• [Required work]
Can you transcribe the data exactly? Leave the pictures out.
══ Material provided
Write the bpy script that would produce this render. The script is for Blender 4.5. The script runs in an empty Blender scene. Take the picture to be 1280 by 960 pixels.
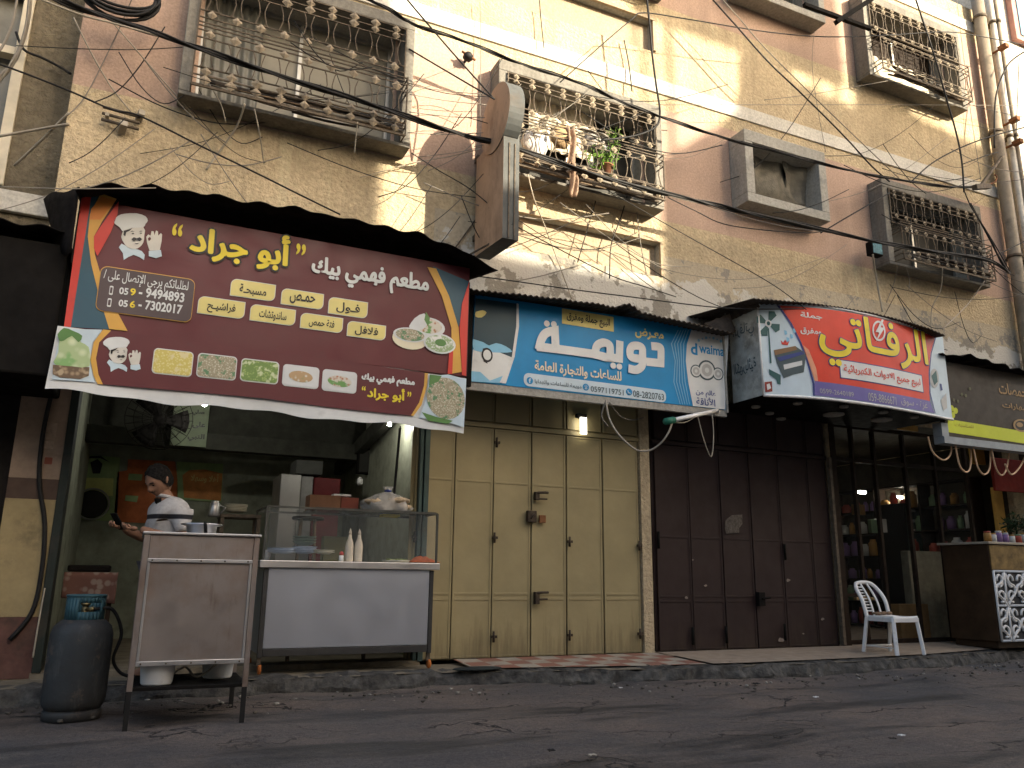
import bpy, bmesh, math, random
from mathutils import Vector, Matrix, noise
random.seed(7)
R = math.radians
S = bpy.context.scene
COL = S.collection
# ------------------------------------------------------------------ camera
FPX = 994.6
RC = Matrix(((0.90685843, -0.42127027, 0.01179621), (-0.10926498, -0.2079944, 0.97200797), (-0.40702452, -0.88276253, -0.23465156)))
RT = RC.transposed()
CAMP = Vector((0, -7.2, .915))
cd = bpy.data.cameras.new('camera'); cam = bpy.data.objects.new('camera', cd); COL.objects.link(cam)
cam.matrix_world = Matrix.Translation(CAMP) @ RT.to_4x4()
cd.sensor_width = 36; cd.lens = FPX / 1280 * 36; cd.clip_start = .05; cd.clip_end = 500
S.camera = cam
# ------------------------------------------------------------------ light
SUN = Vector((.511, -.79, .35)).normalized()          # towards the sun
w = bpy.data.worlds.new('World'); S.world = w; w.use_nodes = True
nt = w.node_tree; bg = nt.nodes['Background']
sk = nt.nodes.new('ShaderNodeTexSky'); sk.sky_type = 'NISHITA'; sk.sun_disc = False
sk.sun_elevation = math.asin(SUN.z); sk.sun_rotation = math.atan2(SUN.x, SUN.y)
sk.dust_density = 6; sk.ozone_density = .6; sk.air_density = 1.0
nt.links.new(sk.outputs[0], bg.inputs[0]); bg.inputs[1].default_value = .15
ld = bpy.data.lights.new('sun', 'SUN'); ld.energy = 4.3; ld.angle = R(.6); ld.color = (1, .89, .70)
lo = bpy.data.objects.new('sun', ld); COL.objects.link(lo)
lo.rotation_euler = (-SUN).to_track_quat('-Z', 'Y').to_euler()
vs = S.view_settings; vs.view_transform = 'Standard'; vs.look = 'None'; vs.exposure = 1.62; vs.gamma = 1; vs.use_curve_mapping = False
S.cycles.max_bounces = 6; S.cycles.diffuse_bounces = 4; S.cycles.use_denoising = True
S.cycles.sample_clamp_indirect = 6

# ------------------------------------------------------------------ helpers
def P(u, v, y=None, x=None, z=None):
    """world point of a photo measurement on a known plane"""
    r = RT @ Vector((u - 640, 480 - v, -FPX))
    k = (y - CAMP.y) / r.y if y is not None else (z - CAMP.z) / r.z if z is not None else (x - CAMP.x) / r.x
    return CAMP + r * k

def L(*c):
    c = c[0] if len(c) == 1 else c
    return tuple(((t / 255 + .055) / 1.055) ** 2.4 if t > 10 else t / 255 / 12.92 for t in c)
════
• [Output]
Write the bpy script that would produce this render. The script is for Blender 4.5. The script runs in an empty Blender scene. Take the picture to be 1280 by 960 pixels.
import bpy, bmesh, math, random
from mathutils import Vector, Matrix, noise
random.seed(7)
R = math.radians
S = bpy.context.scene
COL = S.collection
# ------------------------------------------------------------------ camera
FPX = 994.6
RC = Matrix(((0.90685843, -0.42127027, 0.01179621), (-0.10926498, -0.2079944, 0.97200797), (-0.40702452, -0.88276253, -0.23465156)))
RT = RC.transposed()
CAMP = Vector((0, -7.2, .915))
cd = bpy.data.cameras.new('camera'); cam = bpy.data.objects.new('camera', cd); COL.objects.link(cam)
cam.matrix_world = Matrix.Translation(CAMP) @ RT.to_4x4()
cd.sensor_width = 36; cd.lens = FPX / 1280 * 36; cd.clip_start = .05; cd.clip_end = 500
S.camera = cam
# ------------------------------------------------------------------ light
SUN = Vector((.511, -.79, .35)).normalized()          # towards the sun
w = bpy.data.worlds.new('World'); S.world = w; w.use_nodes = True
nt = w.node_tree; bg = nt.nodes['Background']
sk = nt.nodes.new('ShaderNodeTexSky'); sk.sky_type = 'NISHITA'; sk.sun_disc = False
sk.sun_elevation = math.asin(SUN.z); sk.sun_rotation = math.atan2(SUN.x, SUN.y)
sk.dust_density = 6; sk.ozone_density = .6; sk.air_density = 1.0
nt.links.new(sk.outputs[0], bg.inputs[0]); bg.inputs[1].default_value = .15
ld = bpy.data.lights.new('sun', 'SUN'); ld.energy = 4.3; ld.angle = R(.6); ld.color = (1, .89, .70)
lo = bpy.data.objects.new('sun', ld); COL.objects.link(lo)
lo.rotation_euler = (-SUN).to_track_quat('-Z', 'Y').to_euler()
vs = S.view_settings; vs.view_transform = 'Standard'; vs.look = 'None'; vs.exposure = 1.62; vs.gamma = 1; vs.use_curve_mapping = False
S.cycles.max_bounces = 6; S.cycles.diffuse_bounces = 4; S.cycles.use_denoising = True
S.cycles.sample_clamp_indirect = 6

# ------------------------------------------------------------------ helpers
def P(u, v, y=None, x=None, z=None):
    """world point of a photo measurement on a known plane"""
    r = RT @ Vector((u - 640, 480 - v, -FPX))
    k = (y - CAMP.y) / r.y if y is not None else (z - CAMP.z) / r.z if z is not None else (x - CAMP.x) / r.x
    return CAMP + r * k

def L(*c):
    c = c[0] if len(c) == 1 else c
    return tuple(((t / 255 + .055) / 1.055) ** 2.4 if t > 10 else t / 255 / 12.92 for t in c)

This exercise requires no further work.